Okay, Peter und ich brauchten einen Plan. Und eine Location für unsere Drogenerfahrung. Uns kam eine Idee: der zweite Ausgang der Grundschule. Da gab es eine Treppe, unter der man sich verstecken konnte. Kaum einsichtig, und auch der Hausmeister drückte sich in dem Bereich des Schulhofs nie herum. Unauffällig wie zwei flüchtige Bankräuber mit einem Bus voller prominenter Geiseln kreuchten wir um eine Hausecke, dann um die nächste, wir überquerten eine große Straße, die vierzig Jahre zuvor kurzzeitig Joseph-Göbbels-Straße hieß und kletterten über den ewig verschlossenen zweiten Hofeingang der Grundschule direkt vor der besagten Treppe. Wir werden uns fraglos permanent umgeguckt haben, bevor wir unter den Stufen verschwanden und die Packung erwartungsvoll öffneten. Jeder klaubte eine dieser coolen Stengel hervor, dann schnappten wir uns ein Streichholz und – zawusch! – schon glimmten knisternd die schmalen Tabakzylinderchen.

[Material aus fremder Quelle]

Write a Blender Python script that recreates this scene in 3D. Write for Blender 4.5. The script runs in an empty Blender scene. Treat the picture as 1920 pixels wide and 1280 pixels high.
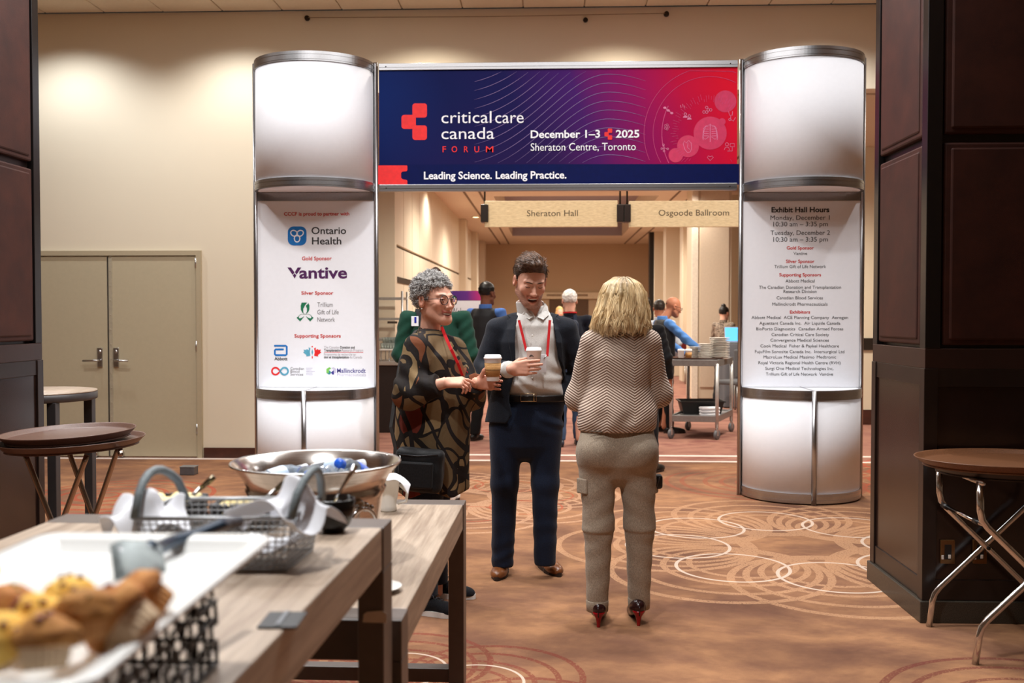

Ich weiß nur noch wenig vom Rest des Tages, vermutlich weil es von der Spannung zuvor überlagert wird. Aber ich kann mich noch daran erinnern, wie cool wir uns fühlten. Das heißt, cool haben wir es sicher nicht genannt, es war eher eine Zeit, in der wir begannen, das Botanikerwort geil auf alles anzuwenden, was uns gut, interessant, angenehm oder erstrebenswert erschien. Erst später gesellte sich die Steigerungsform des affentittengeil bzw. oberaffentittengeil hinzu.
Tja. Peter und ich rauchten schwer hustend wohl jeder zwei, drei Zigaretten, verbargen die Schachtel an einem geheimen Ort, den nur wir zwei kannten und probierten es ein paar Tage später erneut. Danach packte ich Zigaretten ca. 10 Jahre nicht mehr an und selbst danach nur sehr, sehr sporadisch, eher so Einzelstücke in hochbetrunkenem Zustand, wenn es mir Der Tequila schmeckt einfach oberaffentittelgeil! ging.
Und das war die Geschichte mit Peter und den Bierflaschen aus dem Museum.